Levante-EMV

Levante-EMV

Contenido exclusivo para suscriptores digitales

Toda una vida en Escolapias

Lolita Martín repasa en un libro sus 40 años vinculada al colegio de Gandia, primero entre las religiosas y luego como conserje. «Fui muy feliz con los niños», remarca.

Lolita el viernes pasado en la puerta principal del colegio Escolapias, en Gandia. XIMO FERRI

Iba para monja pero a los pocos meses de tomar el hábito como postulante tuvo que dejarlo para cuidar a su madre, que quedó convaleciente tras una caída. El destino, con todo, le mantuvo ligada de otra manera a su congregación predilecta, la de las Escolapias, que en 1847 había fundado Santa Paula Montal para la educación integral de las niñas. La gandiense Lolita Martín (89 años), dedicó 40 años de su vida al colegio religioso que la orden tiene en Gandia, primero como portera para labores de intendencia y luego como conserje.

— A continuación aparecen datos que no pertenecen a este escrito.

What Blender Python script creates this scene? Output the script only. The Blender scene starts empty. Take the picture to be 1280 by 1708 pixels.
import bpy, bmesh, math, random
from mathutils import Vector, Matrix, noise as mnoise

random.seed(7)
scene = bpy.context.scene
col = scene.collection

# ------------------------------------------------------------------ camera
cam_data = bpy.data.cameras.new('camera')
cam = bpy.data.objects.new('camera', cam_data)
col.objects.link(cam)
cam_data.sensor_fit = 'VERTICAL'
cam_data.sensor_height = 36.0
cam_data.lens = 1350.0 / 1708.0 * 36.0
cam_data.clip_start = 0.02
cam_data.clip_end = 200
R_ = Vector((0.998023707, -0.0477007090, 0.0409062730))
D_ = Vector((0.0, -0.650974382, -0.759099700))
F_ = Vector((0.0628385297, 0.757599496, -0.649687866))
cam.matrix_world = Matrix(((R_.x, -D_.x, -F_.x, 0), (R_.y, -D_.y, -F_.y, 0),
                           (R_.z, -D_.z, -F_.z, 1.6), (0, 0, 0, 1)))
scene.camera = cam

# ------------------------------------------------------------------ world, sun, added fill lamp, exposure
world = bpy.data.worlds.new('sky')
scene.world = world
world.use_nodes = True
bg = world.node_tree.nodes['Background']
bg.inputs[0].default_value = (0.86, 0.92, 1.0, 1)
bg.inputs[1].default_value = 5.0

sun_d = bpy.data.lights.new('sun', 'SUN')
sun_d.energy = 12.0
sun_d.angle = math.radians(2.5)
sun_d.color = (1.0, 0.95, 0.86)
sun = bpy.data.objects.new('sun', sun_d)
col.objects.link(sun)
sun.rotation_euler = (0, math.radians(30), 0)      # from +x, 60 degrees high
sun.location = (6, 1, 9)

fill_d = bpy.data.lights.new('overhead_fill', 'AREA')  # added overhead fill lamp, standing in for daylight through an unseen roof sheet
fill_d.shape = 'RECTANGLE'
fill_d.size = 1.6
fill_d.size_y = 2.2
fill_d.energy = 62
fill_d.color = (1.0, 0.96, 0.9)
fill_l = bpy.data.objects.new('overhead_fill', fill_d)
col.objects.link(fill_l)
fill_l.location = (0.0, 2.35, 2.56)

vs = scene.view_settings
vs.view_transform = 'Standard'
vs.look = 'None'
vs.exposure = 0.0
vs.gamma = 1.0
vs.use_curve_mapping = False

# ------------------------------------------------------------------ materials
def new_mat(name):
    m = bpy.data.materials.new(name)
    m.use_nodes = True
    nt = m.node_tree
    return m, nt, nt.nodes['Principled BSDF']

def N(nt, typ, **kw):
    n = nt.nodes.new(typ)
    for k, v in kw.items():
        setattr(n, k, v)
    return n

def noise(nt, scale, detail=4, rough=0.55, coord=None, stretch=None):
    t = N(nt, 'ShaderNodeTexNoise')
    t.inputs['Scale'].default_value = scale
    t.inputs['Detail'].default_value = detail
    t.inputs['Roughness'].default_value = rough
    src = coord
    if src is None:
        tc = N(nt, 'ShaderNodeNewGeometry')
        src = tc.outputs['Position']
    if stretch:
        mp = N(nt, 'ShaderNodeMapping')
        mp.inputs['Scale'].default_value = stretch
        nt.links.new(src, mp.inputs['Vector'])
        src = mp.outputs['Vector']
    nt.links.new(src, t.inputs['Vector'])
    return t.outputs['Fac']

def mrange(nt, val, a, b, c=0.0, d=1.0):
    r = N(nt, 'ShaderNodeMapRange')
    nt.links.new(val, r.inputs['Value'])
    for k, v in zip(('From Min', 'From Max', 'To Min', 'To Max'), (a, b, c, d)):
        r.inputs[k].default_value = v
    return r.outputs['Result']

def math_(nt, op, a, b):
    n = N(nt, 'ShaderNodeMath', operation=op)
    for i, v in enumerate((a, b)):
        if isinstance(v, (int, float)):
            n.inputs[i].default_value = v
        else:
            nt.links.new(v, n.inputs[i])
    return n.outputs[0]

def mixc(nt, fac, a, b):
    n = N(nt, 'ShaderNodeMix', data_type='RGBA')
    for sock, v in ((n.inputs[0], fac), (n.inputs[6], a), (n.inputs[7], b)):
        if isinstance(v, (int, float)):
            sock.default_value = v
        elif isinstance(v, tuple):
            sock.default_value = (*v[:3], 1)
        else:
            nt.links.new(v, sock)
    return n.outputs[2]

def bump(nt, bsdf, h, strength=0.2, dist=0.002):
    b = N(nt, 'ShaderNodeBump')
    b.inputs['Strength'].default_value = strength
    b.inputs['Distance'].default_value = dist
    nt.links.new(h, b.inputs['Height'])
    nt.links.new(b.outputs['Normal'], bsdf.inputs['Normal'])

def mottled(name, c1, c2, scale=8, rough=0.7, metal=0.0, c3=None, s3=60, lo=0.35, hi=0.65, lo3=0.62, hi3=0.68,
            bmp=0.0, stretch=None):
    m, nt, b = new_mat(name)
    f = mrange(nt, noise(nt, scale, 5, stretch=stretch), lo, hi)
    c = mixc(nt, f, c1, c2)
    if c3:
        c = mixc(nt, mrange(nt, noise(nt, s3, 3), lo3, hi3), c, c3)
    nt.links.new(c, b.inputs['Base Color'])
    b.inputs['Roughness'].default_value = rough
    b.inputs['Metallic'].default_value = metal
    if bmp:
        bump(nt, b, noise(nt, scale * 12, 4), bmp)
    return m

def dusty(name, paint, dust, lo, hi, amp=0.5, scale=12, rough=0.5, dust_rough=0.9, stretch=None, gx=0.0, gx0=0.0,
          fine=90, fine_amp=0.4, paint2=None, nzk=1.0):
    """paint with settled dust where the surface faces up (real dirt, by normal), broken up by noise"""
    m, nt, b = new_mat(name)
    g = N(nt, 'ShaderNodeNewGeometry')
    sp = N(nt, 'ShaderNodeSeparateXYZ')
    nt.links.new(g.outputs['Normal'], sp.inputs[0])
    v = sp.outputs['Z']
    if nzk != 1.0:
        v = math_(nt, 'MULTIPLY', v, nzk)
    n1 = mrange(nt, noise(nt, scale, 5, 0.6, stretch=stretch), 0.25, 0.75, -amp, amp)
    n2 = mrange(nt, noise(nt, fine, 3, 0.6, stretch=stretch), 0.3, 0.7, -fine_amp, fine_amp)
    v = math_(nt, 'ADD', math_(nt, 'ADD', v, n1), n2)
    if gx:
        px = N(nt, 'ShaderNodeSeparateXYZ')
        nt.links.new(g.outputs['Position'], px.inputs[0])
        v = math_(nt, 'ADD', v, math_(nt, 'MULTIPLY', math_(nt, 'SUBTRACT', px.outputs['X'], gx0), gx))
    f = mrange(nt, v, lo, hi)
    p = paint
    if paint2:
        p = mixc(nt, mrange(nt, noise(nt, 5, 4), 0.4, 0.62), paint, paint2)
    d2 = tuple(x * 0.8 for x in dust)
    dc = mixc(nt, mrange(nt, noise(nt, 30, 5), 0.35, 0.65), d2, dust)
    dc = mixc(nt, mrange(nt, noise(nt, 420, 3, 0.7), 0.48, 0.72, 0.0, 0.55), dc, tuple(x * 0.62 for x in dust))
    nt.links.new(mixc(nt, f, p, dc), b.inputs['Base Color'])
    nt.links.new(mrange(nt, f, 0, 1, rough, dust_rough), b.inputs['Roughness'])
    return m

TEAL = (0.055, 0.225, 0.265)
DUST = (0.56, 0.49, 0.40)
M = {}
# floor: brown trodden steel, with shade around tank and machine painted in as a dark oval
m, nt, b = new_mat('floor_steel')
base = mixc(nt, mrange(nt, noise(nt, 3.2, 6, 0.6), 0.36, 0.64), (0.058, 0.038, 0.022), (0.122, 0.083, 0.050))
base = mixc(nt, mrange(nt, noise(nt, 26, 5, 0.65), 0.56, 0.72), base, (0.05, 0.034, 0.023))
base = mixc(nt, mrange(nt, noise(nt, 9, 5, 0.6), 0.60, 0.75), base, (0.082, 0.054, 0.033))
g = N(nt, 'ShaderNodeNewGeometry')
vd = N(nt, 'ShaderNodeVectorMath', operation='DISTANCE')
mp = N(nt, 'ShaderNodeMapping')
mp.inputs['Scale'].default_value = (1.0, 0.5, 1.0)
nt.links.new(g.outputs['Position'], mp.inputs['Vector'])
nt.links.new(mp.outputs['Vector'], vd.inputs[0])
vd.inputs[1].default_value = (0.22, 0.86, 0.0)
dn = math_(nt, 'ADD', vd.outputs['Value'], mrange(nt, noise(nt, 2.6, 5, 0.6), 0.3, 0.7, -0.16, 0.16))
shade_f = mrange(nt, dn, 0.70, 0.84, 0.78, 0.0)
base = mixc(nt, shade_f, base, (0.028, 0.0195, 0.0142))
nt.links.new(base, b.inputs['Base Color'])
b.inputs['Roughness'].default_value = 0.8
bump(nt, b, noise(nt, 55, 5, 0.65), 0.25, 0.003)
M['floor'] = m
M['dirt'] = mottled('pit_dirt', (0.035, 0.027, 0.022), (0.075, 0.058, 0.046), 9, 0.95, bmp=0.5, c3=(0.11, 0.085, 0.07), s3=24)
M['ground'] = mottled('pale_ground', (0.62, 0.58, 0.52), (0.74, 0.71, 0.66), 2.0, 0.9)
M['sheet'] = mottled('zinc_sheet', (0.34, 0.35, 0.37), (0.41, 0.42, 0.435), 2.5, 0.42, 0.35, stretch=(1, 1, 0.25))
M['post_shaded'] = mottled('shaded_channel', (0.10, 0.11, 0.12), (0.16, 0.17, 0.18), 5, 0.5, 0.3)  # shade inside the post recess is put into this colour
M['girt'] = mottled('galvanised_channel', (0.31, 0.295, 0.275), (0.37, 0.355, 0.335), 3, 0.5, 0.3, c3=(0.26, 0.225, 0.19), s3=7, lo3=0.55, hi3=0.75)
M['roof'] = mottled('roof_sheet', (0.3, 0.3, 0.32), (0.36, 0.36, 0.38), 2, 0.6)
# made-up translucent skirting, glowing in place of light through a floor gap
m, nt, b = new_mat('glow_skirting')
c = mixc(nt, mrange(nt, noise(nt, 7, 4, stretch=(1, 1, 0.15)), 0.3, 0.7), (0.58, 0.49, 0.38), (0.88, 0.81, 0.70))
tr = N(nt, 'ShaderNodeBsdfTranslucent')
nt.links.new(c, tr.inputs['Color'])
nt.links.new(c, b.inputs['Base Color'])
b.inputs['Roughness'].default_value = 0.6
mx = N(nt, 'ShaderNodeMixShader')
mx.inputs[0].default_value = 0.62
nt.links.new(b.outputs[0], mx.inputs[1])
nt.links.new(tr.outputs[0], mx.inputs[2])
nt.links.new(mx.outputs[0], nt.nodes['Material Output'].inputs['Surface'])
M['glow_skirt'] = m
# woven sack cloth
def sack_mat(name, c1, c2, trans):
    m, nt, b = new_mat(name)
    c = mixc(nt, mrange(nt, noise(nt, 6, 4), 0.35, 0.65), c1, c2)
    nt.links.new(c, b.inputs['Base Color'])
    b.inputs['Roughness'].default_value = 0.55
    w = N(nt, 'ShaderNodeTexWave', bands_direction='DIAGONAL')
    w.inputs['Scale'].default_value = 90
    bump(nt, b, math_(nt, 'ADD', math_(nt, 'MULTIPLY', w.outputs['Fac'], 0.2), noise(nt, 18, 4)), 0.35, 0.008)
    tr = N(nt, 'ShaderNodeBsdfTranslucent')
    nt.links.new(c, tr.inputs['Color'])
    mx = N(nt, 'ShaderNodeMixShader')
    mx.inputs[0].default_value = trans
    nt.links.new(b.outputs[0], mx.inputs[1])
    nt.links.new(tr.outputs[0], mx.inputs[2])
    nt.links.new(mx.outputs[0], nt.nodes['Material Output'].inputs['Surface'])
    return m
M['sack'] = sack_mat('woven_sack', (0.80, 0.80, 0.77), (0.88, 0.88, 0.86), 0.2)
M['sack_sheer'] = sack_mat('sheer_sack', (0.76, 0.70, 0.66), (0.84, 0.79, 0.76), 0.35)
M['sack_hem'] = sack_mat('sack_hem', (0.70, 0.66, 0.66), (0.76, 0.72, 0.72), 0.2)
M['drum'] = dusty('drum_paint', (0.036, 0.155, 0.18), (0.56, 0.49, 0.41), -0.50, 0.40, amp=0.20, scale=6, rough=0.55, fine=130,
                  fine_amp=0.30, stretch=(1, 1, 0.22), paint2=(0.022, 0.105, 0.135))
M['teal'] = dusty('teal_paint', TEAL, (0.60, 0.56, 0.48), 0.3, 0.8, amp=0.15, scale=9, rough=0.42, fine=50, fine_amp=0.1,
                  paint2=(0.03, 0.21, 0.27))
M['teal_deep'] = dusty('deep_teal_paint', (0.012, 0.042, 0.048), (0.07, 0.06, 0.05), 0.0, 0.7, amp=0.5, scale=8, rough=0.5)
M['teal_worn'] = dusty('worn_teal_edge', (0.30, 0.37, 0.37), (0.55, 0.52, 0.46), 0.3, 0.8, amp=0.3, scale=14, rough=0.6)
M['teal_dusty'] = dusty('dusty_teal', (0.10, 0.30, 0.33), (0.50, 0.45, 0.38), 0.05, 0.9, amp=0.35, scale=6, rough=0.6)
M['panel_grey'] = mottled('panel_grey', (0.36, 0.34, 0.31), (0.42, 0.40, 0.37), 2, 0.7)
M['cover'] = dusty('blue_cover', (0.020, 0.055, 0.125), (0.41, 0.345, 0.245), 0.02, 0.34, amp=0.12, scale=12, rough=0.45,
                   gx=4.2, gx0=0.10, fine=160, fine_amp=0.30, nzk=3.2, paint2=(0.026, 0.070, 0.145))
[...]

Sus vivencias las repasa ahora en el libro «Mi vida en Escolapias», un relato que ella misma, en el acto de homenaje que le dedicaron en el colegio cuando se jubiló, en 1995, prometió publicar algún día.

Esa vocación religiosa la llevó a entablar amistad en su juventud con las monjas escolapias de Gandia. Corría el año 1955 y por aquél entonces las religiosas estaban enfrascadas en el traslado del colegio, que se había abierto en octubre de 1942 en el número 32 de la calle Sant Francesc de Borja.

La «Casa-Colegio» se había quedado pequeña y en 1955 se inauguró el actual edificio, en la calle Sant Rafael.

Lolita vivía con su madre en el humilde barrio de Nazaret y trabajaba como niñera para una familia de Gandia que, por negocios, se marchó a vivir a València. En la capital siguió en contacto con las escolapias, ya que la familia a la que servía residía cerca de la Gran Vía Fernando el Católico, donde la congregación tiene otro colegio. Así que tras meditarlo comunicó a todos que quería ser monja. A principios de 1958 entró en el noviciado del Masnou, en Barcelona, y el 8 de septiembre tomó el hábito de postulante, en un acto donde no faltaron su madre y su único hermano, Lucio.

Con su madre enferma la orden accedió a que Lolita trabajara en el colegio de Gandia. Convivió casi como una monja más, incluso hacía ejercicios espirituales con ellas. «Pero me di cuenta de que yo no era ni monja ni seglar, y por la situación de mi madre tampoco podría volver a la congregación, así que un domingo muy temprano me marché a Barcelona y le expuse el caso a la madre provincial, Loreto Turull», recuerda.

Finalmente, acordaron que Lolita se quedara ayudando en labores de limpieza y portería. Fue la primera portera seglar del colegio de Gandia. Al principio no cobraba pero en 1961 le asignaron un sueldo mensual de 300 pesetas y en 1985 le ascendieron a la categoría de conserje, para que pudiera tener una pensión digna. Durante una época Lolita también vendía en el colegio, en una caseta, chucherías y bocadillos, cuyos beneficios el centro destinaba a las misiones.

Diez años antes de jubilarse estuvo vigilando el comedor, una función que, asegura, también le llenó de satisfacciones. De forma paralela, el colegio se iba adaptando al nuevo contexto, con la educación mixta y la llegada de profesores seglares.

La historia de Lolita no se entiende sin su amor infinito a los niños. Por el colegio han pasado miles de alumnos, entre los 3 y los 14 años, que hoy ya son adultos, de ahí que sea una mujer muy conocida y querida en Gandia y en la Safor.

En el libro narra decenas de anécdotas con los niños. Algunos le cuentan en qué trabajan ahora, como aquél policía local al que no reconoció y le dio el alto para saludarla mientras ella conducía. «Era uno de mis niños y le contesté; ven que te dé un batecul, ¡el susto que me has dado!», bromea. «Lo mejor que dejamos a los niños es el cariño compartido y el tiempo dedicado a ellos. Te dicen lo que sienten con naturalidad y si los escuchas, puedes ayudarles y aprender mucho de ellos», concluye.